9/10/2001 2:24:41 PM

--- In tuning@y..., jpehrson@r... wrote:
>
> This is a *very* interesting discussion, but I feel as though I was
> listening to a "party line" and missed half the conversation.
>
> Could either Bob or Paul please explain to me this debate a bit
more
> so it's a little less like "swiss cheeze" and a little more like
> Camenbert??
>
> I need a little background... thanks!
>

Well, Joseph, if you're really interested, it's all there in the
archives, you shouldn't be missing any of the conversation.

But in this case, as in so many others, it subsequently turned out
that Bob Wendell and I were in _complete agreement_, and the apparent
disagreements were just the usual misunderstandings that go with
discussions in this medium.

🔗jpehrson@rcn.com

9/10/2001 4:49:59 PM

--- In tuning@y..., "Paul Erlich" <paul@s...> wrote:

/tuning/topicId_27881.html#28019

> --- In tuning@y..., jpehrson@r... wrote:
> >
> > This is a *very* interesting discussion, but I feel as though I
was
> > listening to a "party line" and missed half the conversation.
> >
> > Could either Bob or Paul please explain to me this debate a bit
> more
> > so it's a little less like "swiss cheeze" and a little more like
> > Camenbert??
> >
> > I need a little background... thanks!
> >
>
> Well, Joseph, if you're really interested, it's all there in the
> archives, you shouldn't be missing any of the conversation.
>
> But in this case, as in so many others, it subsequently turned out
> that Bob Wendell and I were in _complete agreement_, and the
apparent
> disagreements were just the usual misunderstandings that go with
> discussions in this medium.

Hi Paul!

Yes, this is true for much of your discussion, but I was referring
more to the most recent one...

In that one Bob Wendell seemed to feel that *trained* musicians were
better able to correlate frequency with pitch, and figure out whether
things were concordant or not...

HOWEVER, *your* argument was that *untrained* subjects were of least
as great an interest.
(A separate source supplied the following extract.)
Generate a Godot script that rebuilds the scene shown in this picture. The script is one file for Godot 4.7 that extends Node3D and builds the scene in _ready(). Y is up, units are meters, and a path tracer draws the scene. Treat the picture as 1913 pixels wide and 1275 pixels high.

This argument, actually, is echoed in
Sethares, who seems to feel, as you probably know, that *trained*
subjects "distort" the results to conform to their musical
preconceptions...

That was the discussion I wanted to hear more about...

Thanks

_______ ________ _____
Joseph Pehrson

🔗paul@stretch-music.com

9/10/2001 10:32:49 PM

--- In tuning@y..., jpehrson@r... wrote:

> Hi Paul!
>
> Yes, this is true for much of your discussion, but I was referring
> more to the most recent one...

That wasn't the most recent one . . . check the archives again. There
have been some more.
>
> In that one Bob Wendell seemed to feel that *trained* musicians
were
> better able to correlate frequency with pitch, and figure out
whether
> things were concordant or not...
>
> HOWEVER, *your* argument was that *untrained* subjects were of
least
> as great an interest. This argument, actually, is echoed in
> Sethares, who seems to feel, as you probably know, that *trained*
> subjects "distort" the results to conform to their musical
> preconceptions...
>
> That was the discussion I wanted to hear more about...
>
> Thanks

Well, there's not much I can add to what you wrote above . . . do you
have any specific questions? I can add this: I'd like to entertain
untrained listeners (I do it quite a lot, actually).